Whilst researching Benjamin Frankel’s Overture: May Day, I came across a small article in the highly respected journal, The Stage (31 August 1950). The sentiment expressed here is largely universal amongst composers. However, his prognostications about the future of music were a little out of kilter.
VIEWPOINT: LENNOX BERKELEY,
without wishing to suggest that he feels personally aggrieved at being omitted
(for he insists that he has had generous treatment in the past), thinks it a
pity that so few contemporary composers figure
in this season's ‘Proms’. Maintains that it is not enough for a young
composer's work to have the honour of a first hearing; new works must be
repeated. to give listeners a chance of becoming familiar with them. An
important composition can rarely be appreciated in a single performance.

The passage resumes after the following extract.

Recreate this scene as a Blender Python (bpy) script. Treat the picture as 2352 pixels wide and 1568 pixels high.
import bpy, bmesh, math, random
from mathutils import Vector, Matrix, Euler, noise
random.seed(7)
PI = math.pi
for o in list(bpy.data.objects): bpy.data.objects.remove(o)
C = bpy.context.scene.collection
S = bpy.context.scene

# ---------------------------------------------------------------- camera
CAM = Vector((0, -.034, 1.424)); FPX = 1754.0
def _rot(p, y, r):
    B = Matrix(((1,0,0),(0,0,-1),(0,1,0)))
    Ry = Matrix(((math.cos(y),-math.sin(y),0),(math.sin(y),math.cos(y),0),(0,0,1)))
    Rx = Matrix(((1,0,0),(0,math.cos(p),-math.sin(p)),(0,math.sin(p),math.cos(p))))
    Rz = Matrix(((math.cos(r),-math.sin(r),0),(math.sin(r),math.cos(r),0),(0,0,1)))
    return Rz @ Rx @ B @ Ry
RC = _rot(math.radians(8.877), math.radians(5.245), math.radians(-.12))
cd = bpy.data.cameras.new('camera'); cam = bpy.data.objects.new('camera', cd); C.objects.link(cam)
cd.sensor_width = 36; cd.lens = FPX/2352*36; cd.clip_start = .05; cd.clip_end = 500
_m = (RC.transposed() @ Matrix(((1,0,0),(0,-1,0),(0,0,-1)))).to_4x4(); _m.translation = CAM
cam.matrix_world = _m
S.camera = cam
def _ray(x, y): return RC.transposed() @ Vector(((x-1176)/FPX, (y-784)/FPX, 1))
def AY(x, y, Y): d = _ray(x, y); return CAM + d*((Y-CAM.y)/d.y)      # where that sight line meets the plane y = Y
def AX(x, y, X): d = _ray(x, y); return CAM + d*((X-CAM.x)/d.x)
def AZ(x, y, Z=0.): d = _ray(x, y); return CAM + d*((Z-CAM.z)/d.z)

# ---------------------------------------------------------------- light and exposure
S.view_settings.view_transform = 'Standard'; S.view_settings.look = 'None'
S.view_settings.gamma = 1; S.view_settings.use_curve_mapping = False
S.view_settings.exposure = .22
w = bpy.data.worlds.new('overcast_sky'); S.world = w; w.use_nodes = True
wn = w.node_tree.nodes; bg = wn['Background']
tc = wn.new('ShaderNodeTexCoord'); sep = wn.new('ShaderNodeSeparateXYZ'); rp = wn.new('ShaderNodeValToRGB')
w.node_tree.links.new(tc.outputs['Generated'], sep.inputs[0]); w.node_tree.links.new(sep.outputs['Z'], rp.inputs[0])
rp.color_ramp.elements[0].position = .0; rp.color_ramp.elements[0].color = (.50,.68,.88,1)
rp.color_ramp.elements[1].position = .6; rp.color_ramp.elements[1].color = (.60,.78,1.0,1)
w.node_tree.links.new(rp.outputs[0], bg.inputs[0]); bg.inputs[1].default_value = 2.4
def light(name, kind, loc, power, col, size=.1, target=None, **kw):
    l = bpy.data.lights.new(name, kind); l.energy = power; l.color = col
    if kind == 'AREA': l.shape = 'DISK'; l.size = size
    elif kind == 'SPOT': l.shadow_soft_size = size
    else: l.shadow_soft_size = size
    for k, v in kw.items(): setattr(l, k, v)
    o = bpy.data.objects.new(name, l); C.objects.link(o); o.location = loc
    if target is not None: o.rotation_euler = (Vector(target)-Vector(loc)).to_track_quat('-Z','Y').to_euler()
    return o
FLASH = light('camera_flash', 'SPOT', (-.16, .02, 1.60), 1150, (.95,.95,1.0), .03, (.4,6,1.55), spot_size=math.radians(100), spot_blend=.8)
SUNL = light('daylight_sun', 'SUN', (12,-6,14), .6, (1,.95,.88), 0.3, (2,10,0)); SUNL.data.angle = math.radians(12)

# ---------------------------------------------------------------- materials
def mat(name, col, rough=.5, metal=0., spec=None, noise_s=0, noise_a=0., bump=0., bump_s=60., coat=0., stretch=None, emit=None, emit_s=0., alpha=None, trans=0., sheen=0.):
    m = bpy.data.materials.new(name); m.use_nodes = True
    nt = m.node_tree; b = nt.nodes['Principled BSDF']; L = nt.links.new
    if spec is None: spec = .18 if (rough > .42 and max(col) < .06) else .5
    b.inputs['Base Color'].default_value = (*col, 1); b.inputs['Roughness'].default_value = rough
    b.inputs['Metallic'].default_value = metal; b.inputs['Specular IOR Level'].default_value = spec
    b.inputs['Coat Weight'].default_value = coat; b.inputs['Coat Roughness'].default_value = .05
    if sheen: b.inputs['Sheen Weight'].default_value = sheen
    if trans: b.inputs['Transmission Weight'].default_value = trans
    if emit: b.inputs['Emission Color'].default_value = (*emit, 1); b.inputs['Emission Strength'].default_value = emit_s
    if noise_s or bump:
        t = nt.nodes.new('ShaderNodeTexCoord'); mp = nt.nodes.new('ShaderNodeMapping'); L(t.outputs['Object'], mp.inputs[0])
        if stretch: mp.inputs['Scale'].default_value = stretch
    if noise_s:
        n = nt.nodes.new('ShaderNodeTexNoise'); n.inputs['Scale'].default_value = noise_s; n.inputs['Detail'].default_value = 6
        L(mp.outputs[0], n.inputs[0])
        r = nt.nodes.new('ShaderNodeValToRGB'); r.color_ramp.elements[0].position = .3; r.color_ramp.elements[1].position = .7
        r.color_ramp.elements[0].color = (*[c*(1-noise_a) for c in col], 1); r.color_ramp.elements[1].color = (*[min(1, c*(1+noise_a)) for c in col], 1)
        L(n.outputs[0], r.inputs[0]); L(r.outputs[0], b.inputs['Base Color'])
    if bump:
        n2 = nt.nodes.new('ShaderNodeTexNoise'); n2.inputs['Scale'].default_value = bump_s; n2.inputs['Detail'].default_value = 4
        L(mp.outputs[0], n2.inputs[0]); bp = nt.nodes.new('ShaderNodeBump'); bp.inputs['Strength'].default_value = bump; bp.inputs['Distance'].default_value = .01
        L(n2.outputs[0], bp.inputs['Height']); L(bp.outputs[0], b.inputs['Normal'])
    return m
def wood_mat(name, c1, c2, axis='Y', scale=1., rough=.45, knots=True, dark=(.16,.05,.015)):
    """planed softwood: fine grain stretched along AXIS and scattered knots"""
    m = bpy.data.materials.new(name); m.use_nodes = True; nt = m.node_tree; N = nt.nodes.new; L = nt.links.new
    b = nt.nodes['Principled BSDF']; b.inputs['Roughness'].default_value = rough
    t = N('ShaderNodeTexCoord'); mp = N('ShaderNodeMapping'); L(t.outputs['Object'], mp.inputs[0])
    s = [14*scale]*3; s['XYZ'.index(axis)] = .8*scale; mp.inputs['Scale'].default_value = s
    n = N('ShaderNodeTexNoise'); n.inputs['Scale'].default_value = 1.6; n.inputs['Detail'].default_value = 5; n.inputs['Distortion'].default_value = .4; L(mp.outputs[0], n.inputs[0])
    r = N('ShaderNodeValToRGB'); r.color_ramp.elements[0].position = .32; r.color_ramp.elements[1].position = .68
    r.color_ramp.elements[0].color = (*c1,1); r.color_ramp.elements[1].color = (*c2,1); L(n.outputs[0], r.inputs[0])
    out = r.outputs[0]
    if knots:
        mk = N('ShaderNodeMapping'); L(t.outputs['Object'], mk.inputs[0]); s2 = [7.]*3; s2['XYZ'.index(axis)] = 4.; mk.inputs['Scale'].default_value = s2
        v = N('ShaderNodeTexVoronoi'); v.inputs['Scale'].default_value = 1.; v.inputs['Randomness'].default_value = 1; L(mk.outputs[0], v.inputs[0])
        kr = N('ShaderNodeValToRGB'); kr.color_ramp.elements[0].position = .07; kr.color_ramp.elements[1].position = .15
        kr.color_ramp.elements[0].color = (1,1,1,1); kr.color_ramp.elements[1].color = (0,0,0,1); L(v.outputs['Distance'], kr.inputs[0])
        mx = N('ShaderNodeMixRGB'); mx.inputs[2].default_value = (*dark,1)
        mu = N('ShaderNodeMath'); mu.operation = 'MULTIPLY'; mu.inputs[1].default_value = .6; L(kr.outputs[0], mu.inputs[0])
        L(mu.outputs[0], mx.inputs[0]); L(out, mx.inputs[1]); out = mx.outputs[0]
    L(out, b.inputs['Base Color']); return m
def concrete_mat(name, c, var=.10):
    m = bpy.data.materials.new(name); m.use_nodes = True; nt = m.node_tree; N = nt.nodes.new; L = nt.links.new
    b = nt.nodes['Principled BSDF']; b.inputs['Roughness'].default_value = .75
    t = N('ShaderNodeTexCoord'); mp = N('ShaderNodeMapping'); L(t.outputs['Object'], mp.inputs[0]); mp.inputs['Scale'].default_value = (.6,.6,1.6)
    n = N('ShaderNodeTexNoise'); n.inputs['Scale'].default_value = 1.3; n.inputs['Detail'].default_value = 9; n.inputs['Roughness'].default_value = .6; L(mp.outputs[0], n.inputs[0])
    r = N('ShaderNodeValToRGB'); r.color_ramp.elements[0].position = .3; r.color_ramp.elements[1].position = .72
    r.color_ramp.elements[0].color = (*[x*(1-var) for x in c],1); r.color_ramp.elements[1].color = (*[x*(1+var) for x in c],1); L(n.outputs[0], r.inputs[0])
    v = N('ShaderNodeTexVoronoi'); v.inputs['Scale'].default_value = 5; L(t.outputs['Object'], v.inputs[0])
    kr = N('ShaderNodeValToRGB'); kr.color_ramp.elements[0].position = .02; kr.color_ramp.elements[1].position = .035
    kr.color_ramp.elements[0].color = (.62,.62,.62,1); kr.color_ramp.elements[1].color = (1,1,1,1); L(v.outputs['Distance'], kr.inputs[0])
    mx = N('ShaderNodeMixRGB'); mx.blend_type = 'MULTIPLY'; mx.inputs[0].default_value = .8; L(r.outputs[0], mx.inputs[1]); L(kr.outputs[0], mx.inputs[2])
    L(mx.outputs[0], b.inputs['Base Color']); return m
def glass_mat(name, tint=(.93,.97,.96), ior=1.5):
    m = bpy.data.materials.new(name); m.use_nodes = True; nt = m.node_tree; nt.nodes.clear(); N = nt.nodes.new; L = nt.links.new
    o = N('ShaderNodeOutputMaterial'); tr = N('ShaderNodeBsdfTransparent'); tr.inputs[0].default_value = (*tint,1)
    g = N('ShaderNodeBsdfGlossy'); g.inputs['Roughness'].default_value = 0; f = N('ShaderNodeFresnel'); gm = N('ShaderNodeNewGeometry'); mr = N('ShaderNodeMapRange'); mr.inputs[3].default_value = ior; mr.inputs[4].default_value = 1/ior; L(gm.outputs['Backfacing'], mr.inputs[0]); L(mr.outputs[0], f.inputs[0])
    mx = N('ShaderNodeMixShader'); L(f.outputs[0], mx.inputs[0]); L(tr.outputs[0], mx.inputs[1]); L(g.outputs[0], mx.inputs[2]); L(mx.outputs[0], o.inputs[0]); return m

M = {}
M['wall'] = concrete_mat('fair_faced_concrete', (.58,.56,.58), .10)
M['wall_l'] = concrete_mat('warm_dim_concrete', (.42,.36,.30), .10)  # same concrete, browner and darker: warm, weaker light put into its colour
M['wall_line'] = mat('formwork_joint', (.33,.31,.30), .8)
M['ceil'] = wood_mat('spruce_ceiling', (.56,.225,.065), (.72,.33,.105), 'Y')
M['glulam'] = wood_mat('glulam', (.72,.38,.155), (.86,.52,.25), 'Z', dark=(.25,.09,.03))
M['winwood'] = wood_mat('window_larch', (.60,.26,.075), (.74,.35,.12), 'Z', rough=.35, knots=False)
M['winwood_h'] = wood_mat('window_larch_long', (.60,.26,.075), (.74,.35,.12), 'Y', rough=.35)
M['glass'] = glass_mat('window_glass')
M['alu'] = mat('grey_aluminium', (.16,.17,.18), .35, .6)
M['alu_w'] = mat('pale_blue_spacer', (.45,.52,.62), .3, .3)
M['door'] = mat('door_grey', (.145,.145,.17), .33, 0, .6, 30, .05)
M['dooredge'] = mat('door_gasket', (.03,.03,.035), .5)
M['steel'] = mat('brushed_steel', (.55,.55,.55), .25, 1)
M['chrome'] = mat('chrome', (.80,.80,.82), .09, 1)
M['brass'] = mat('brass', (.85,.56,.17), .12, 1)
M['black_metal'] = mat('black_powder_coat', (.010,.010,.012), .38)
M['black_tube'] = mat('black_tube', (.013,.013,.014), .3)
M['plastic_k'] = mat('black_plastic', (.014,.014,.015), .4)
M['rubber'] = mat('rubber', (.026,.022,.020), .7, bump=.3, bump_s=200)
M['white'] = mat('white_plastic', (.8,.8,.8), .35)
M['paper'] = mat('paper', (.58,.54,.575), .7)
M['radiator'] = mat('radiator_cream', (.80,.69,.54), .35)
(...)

Says
that the crop of young people seeking a career in music is as likely as ever to
produce outstanding talent, which ought not to be forced in any one direction.
A creative bent will always reveal itself. Agrees, however, with Ravel, that it
is a mistake for young people to dabble in composition until they have mastered
the technicalities. His own training was based on a long and intensive study of
the classics. Thinks the present-day trend in music is to avoid strident
discordances. ‘Shock tactics’ have had their day. A greater simplicity in
harmonic patterns will mark the style of the new musical period we are now
entering. (The Stage 31 August 1950, p.12)
It is correct that Lennox
Berkeley did not feature in the 1950 Promenade Season. To be fair, over the
years he has had some 37 performances at this Festival. And ‘recently’ he had
works included in the 1949 and the 1951 seasons. In 1950 Berkeley completed his Sinfonietta,
his Elegy and Toccata for violin and piano, op.33/2 and the rarely heard Theme
and Variations op.33/1 for solo violin.
There were surprisingly few ‘novelties’ at that year’s Proms. Only one has remained in the repertoire: Bartok’s Viola Concerto (currently, some 20 recordings listed on Arkiv). British premieres included Bax’s Concertante for orchestra and piano solo (left hand), the above-mentioned Overture: May Day by Benjamin Frankel, Gordon Jacobs’s Symphonic Suite for orchestra and Elisabeth Lutyens Viola Concerto. These are typically known only to enthusiasts of each composer. Even Ralph Vaughan Williams’s Fantasia on the Old 104th Psalm Tune for piano, chorus and orchestra is hardly one of his most popular and successful pieces. From abroad, Leo Sowerby’s Organ Concerto and Arthur Honegger’s Prelude, Fugue and Postlude are rarely heard, despite being of considerable interest.
It is difficult to argue with Lennox Berkeley that it is desirable that young composers master the technicalities before presenting their masterpieces to the musical public. That said, there is a school of thought the says technique is elitist. Just compose… I think Berkeley is correct.
Lennox Berkeley misjudged the
progress of music in the following decade. He did not seem to forth-tell
Darmstadt, Boulez, Integral Serialism, Indeterminacy, and the rise of the
avant-garde so prominent in the succeeding 30 years. ‘Shock Tactics’ certainly predominated for
better or worse during this period. Listeners had to wait until the 21st
century to be ‘beguiled’ by ‘a greater simplicity in harmonic patterns’ so
prevalent in the insipid music of Einaudi and his cohort. To be fair to Lennox
Berkeley, some of this ‘simplicity’ was foreseen by the Minimalist composers,
who began their experiments in the early 1960s but flowered during the 1970s. Then
the whole field of modern music exploded into a multiplicity of diversity: Rock/Pop/Classical/Jazz
Fusions, Eclecticisms, Neo-Romantic and Neo-Classical, New Complexity, Ambient,
Computer Music…
It would have taken a well-connected
fortune-teller to have predicted all this.